De la guignolée aux chansons populaires du Canada, il n’y a qu’un pas. Occupons-nous en quelque peu, quand ce ne serait que pour attester du goût des Canadiens dans ce genre de plaisir si éminemment français. Il va de soi que nos chansons ne viennent pas toutes du nord de la France, puisque les colons du Canada se recrutaient dans cent endroits divers et, comme on chante partout en France, au sud, à l’est, à l’ouest tout aussi bien qu’au nord, le répertoire des chanteurs canadiens est extrêmement varié aujourd’hui, et l’a toujours été.
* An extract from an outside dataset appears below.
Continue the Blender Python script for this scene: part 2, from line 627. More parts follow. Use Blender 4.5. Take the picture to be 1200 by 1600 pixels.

Les musiciens ont observé certaines modifications dans les airs retenus au Canada ; mais, chose assez curieuse, ces changements sont à l’avantage de la chanson. De leur côté, les écrivains affirment que les paroles de ces couplets se sont notablement améliorées dans notre bouche. Ceci est dû, selon toute apparence, à la fréquentation journalière des colons avec des hommes instruits ; car on sait les habitudes des premiers Canadiens, depuis le temps de Champlain jusqu’à la conquête, et même longtemps après. Petit à petit, l’influence des gens capables de polir un vers, de remplacer une expression incorrecte ou grossière, dut se faire sentir sur les Canadiens qui chantaient. Supposons des « voyageurs » faisant un trajet de deux ou trois cents lieues en compagnie des pères jésuites : il est à croire que plus d’un bon conseil devait résulter de cette rencontre, et contribuer à transformer plus ou moins ces légers poèmes — trop légers parfois.